Barlow continues to explore much of the spirit of these more fragile, but nonetheless confident formal sculptural statements in her own work.
By producing large-scale works and installations from everyday, industrial materials and expedient fabrication processes, Barlow challenges the ideas of monumentally and authority associated with traditional sculptural materials and methods.
Space is one of the starting points for Barlow, she refers to it as the ‘protagonist’ of the work she creates to inhabit it. Not site specific as such, the installations development is however dependent in some part on her response to a particular settings and the to volume and limitations it presents.

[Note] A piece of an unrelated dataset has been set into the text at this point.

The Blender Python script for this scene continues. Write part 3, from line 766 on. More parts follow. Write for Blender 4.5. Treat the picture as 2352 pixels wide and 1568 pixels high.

This exhibition of Barlow’s work is possibly one of my favourites to date. I was fortunate to see her work at the Venice Biennale in 2017 and its brutal colours and forms in a much darker space felt oppressive and uncomfortable, perhaps that was her intention. However this collection of sculptures feels to me much more coherent and well executed. Perhaps being at home in the RA suits her well. It certainly suits the sculptures and whilst its a small collation one could easily spend hours in the space engaging with the sculptures and as Barlow herself says ‘sculpture needs to be given time, you need to just wait with it and become the moving object that it instant so this action between the still and the moving is incredibly demanding for all.’
Phyllida Barlow is on the at Royal Academy until 23rd June and its well worth a visit if you are near by. Also currently running are the Bill Viola and Renaissance Nudes so give yourself plenty of time to see all three exhibitions.